Can We End the Nuclear Threat?
Obama promised to rid the world of nuclear weapons, but can it be done?
Feb. 11, 2009— -- President Obama's attempt to solve the financial crisis will probably seem like a walk in the park compared with the challenges posed in meeting another one of his promises, to ultimately rid the world of nuclear weapons.
And yet, there is a more immediate problem that has virtually dropped off the public radar screen -- to stop the spread of those horrendous weapons to other countries, some of which are politically unstable.
Scientists around the world are leading the effort to "re-energize" public concern that began diminishing at the end of the Cold War and is languishing even further today.

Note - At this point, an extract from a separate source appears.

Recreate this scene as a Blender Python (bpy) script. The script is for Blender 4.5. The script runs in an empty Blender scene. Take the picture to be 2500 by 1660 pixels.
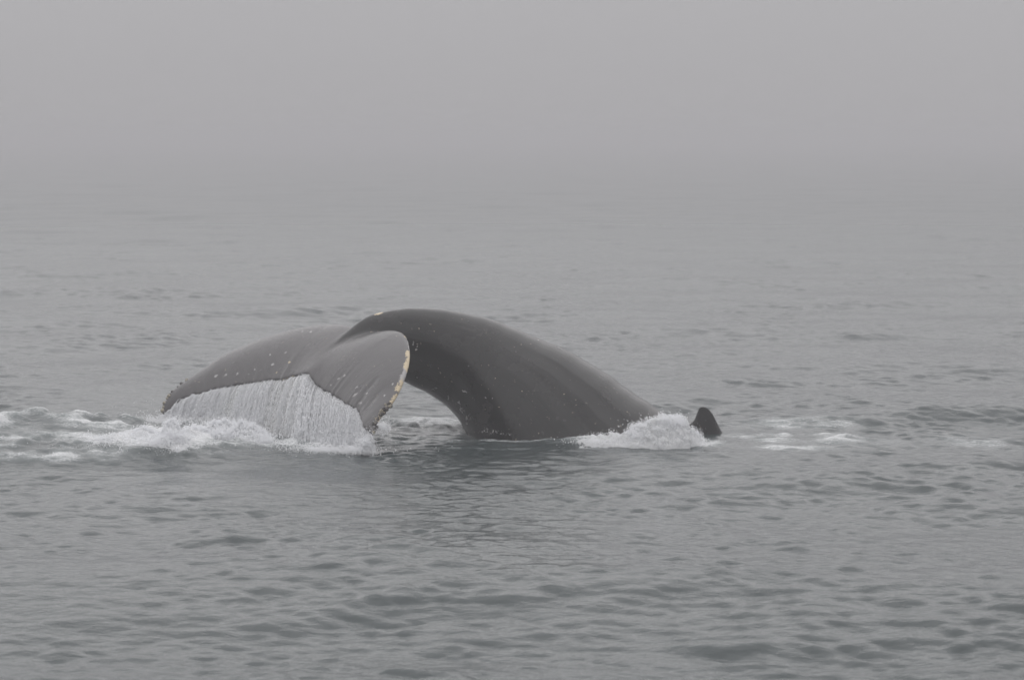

It's a tough challenge, partly because so many people believe it's impossible to control the proliferation of nuclear technology and weapons, especially in a world that is moving closer to relying on nuclear power plants in a time of diminishing resources and global warming.
And, of course, it's something that most folks just don't want to think about.
So their first goal has to be to convince the skeptics that they can eventually end the nuclear threat.
"Winning over skeptical audiences in the U.S. and elsewhere will take time, but the Obama administration can begin by proposing a series of practical steps to convince skeptics and allies alike that the vision of a world without nuclear weapons is not a flight of fancy but a practical goal," physicist Sidney Drell asserted Feb. 2 in Physics World.
Drell, a senior fellow with the Hoover Institution at Stanford University and a long-time leader in the push toward disarmament, noted that it will be difficult but necessary to "convince skeptics" that it is possible to disarm without jeopardizing national security.
That's likely to prove a hard sell in these days of suicide bombers and nations that have supported international terrorism. And there's real concern that the public just isn't interested.
'Catastrophic' Consequences
Writing in the Feb. 4 issue of the Bulletin of Atomic Scientists, Gareth Evans, co-chair of the International Commission on Nuclear Non-Proliferation and Disarmament, warns that, "despite the post-Cold War decline in public attention, the consequences of nuclear weapons proliferation and an indifferent international performance on nuclear disarmament remain potentially catastrophic."
He goes on to note that despite the reduction in nuclear warheads in Russia and the United States after the historic meeting in Reykjavik between President Ronald Reagan and then-Soviet premier Mikhail Gorbachev in 1986, there are still "tens of thousands of nuclear warheads in the world."
And thousands of these warheads remain on high alert, "ready to be launched within minutes."